Required work.
Select the lines of the records containing the word "this" and list them.

Provided data.
..............................
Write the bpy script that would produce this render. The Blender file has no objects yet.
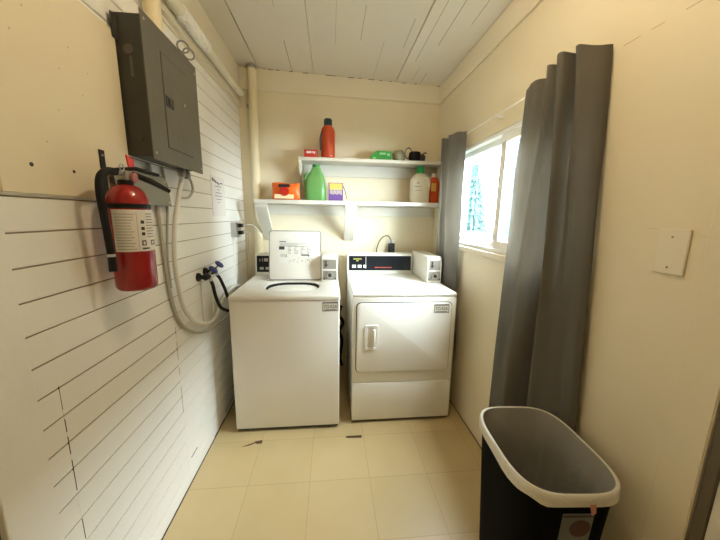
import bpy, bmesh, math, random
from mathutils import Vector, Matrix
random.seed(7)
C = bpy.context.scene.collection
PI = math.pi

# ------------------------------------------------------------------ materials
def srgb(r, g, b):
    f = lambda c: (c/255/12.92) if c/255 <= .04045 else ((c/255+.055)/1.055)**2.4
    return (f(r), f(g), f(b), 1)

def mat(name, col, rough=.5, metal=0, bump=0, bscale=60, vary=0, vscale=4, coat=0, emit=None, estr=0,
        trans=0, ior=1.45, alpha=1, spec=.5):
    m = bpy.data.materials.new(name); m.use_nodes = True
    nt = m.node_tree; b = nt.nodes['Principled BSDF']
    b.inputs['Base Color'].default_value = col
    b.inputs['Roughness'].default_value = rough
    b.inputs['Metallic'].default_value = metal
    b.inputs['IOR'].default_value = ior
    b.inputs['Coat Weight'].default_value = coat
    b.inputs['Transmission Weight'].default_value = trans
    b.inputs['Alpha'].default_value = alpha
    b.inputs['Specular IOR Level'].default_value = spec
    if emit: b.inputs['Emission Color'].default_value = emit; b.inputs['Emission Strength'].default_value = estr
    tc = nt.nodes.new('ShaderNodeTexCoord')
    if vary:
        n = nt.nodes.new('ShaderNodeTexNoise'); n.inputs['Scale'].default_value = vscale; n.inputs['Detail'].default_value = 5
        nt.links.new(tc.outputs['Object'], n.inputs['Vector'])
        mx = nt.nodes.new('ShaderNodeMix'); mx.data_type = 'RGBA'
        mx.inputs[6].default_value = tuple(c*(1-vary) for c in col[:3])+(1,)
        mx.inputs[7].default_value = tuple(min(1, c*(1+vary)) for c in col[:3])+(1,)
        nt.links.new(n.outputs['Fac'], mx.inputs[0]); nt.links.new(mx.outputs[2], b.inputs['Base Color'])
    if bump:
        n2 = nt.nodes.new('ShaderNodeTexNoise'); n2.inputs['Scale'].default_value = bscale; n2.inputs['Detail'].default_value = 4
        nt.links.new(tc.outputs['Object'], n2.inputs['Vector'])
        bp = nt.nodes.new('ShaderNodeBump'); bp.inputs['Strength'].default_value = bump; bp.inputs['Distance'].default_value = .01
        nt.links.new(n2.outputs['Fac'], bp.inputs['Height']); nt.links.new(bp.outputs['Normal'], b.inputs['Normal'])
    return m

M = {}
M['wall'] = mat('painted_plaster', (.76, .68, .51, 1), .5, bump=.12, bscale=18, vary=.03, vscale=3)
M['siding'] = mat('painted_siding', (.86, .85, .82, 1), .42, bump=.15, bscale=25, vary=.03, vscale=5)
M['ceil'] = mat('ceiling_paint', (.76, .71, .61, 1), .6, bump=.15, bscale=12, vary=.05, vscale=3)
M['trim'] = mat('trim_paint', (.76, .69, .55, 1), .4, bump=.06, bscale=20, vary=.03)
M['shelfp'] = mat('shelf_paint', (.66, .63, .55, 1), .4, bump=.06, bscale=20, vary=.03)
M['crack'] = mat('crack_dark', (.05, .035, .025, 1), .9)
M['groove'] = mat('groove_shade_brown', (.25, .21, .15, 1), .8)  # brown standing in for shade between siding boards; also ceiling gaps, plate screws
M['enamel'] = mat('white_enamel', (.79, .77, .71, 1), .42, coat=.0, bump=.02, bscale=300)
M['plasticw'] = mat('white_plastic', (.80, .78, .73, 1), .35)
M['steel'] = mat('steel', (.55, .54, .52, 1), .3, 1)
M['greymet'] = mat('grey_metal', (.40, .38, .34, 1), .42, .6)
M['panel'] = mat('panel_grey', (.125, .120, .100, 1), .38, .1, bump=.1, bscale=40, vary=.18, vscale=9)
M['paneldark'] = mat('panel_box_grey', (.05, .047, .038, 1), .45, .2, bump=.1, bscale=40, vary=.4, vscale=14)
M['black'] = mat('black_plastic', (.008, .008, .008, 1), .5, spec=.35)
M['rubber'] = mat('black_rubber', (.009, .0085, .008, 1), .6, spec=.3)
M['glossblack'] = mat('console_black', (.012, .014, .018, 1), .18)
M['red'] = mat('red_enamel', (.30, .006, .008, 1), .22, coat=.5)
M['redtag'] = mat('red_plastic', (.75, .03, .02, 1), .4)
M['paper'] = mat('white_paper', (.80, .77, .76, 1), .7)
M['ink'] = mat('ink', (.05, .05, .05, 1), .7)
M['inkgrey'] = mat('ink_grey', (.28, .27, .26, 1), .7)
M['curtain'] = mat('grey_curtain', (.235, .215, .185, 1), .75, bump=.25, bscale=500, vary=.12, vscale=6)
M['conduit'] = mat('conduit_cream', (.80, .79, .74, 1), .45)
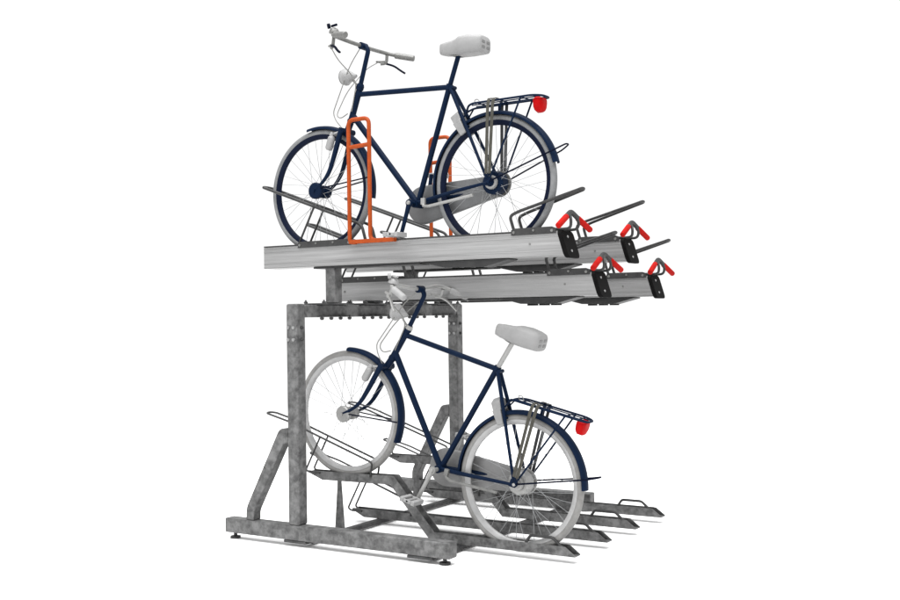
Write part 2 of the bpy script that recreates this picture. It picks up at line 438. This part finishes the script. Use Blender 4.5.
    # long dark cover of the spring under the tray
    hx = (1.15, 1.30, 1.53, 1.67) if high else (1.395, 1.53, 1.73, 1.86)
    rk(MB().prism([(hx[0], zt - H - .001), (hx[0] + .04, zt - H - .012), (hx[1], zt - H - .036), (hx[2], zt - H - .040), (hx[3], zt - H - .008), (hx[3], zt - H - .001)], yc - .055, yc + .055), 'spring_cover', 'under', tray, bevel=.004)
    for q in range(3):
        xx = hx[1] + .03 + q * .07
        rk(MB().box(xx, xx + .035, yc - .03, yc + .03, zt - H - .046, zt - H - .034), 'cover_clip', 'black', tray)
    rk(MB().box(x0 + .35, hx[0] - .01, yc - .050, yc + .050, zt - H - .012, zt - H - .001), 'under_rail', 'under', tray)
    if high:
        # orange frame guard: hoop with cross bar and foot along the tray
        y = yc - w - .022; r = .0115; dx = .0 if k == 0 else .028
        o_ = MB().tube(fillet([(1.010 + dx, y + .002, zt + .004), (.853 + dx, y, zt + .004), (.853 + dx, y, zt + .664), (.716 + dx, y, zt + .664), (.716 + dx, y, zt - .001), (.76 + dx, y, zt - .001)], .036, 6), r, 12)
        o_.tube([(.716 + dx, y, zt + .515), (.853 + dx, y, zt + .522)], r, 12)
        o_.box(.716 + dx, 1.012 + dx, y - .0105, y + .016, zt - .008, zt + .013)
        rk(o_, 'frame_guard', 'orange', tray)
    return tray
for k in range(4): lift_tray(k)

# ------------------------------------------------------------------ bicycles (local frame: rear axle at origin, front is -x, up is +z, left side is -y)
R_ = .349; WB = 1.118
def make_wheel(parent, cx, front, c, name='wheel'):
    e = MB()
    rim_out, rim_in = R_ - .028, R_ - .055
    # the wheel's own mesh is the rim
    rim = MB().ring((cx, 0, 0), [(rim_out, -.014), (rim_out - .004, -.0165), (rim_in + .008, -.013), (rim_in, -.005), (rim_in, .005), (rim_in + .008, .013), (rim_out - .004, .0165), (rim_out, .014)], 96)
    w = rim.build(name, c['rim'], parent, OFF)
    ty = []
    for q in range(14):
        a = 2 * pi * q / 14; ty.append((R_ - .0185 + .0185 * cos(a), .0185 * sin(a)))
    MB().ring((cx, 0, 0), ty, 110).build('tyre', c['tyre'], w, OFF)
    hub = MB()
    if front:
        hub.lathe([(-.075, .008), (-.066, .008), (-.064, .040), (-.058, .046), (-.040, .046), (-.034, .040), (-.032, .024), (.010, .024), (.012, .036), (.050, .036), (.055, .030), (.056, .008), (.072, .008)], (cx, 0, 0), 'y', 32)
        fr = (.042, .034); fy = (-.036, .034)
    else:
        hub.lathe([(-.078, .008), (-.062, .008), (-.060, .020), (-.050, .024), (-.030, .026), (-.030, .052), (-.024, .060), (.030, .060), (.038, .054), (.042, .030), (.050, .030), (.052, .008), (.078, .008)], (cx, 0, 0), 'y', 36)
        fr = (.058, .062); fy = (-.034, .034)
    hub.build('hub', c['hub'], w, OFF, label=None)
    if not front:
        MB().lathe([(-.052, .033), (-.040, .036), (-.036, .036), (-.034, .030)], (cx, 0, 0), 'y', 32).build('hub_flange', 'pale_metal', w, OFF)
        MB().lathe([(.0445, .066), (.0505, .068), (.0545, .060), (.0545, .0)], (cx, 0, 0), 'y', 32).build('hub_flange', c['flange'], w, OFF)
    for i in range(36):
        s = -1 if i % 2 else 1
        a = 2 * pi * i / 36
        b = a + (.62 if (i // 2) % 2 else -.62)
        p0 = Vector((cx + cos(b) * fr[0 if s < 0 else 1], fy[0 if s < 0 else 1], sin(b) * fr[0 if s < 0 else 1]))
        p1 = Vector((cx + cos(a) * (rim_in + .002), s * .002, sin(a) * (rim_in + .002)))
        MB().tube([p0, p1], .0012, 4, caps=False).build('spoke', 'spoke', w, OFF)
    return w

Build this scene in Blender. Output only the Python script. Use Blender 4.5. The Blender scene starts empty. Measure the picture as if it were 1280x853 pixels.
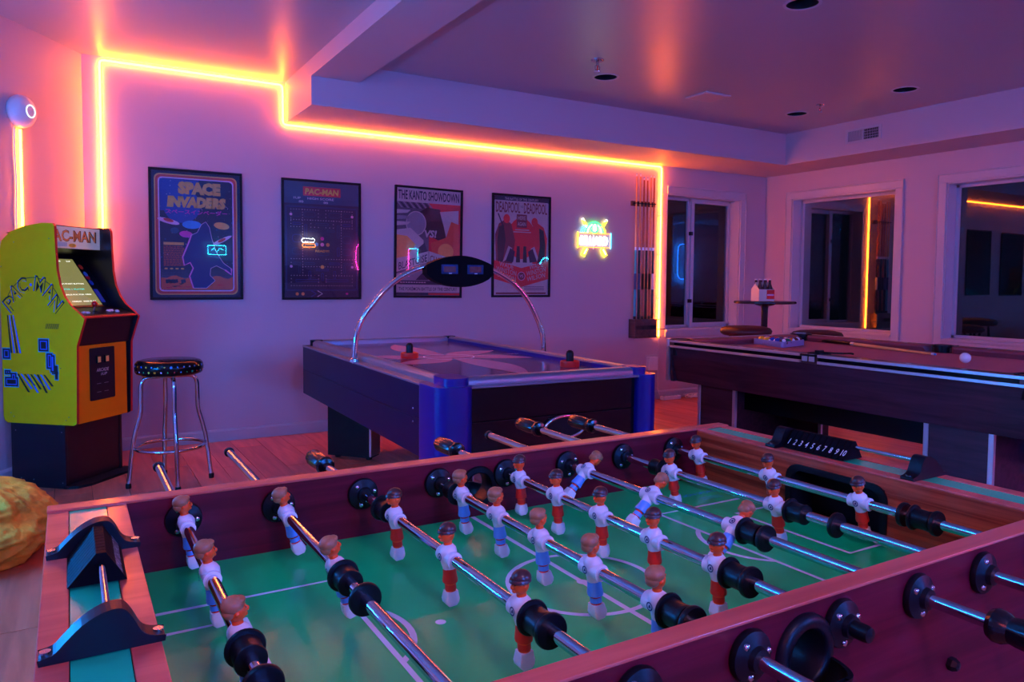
..............................
Correct result.
Write the bpy script that would produce this render. The Blender file has no objects yet.
Write part 2 of the bpy script that recreates this picture. It picks up at line 438. This part finishes the script. Use Blender 4.5.
Build this scene in Blender. Output only the Python script. Use Blender 4.5. The Blender scene starts empty. Measure the picture as if it were 1280x853 pixels.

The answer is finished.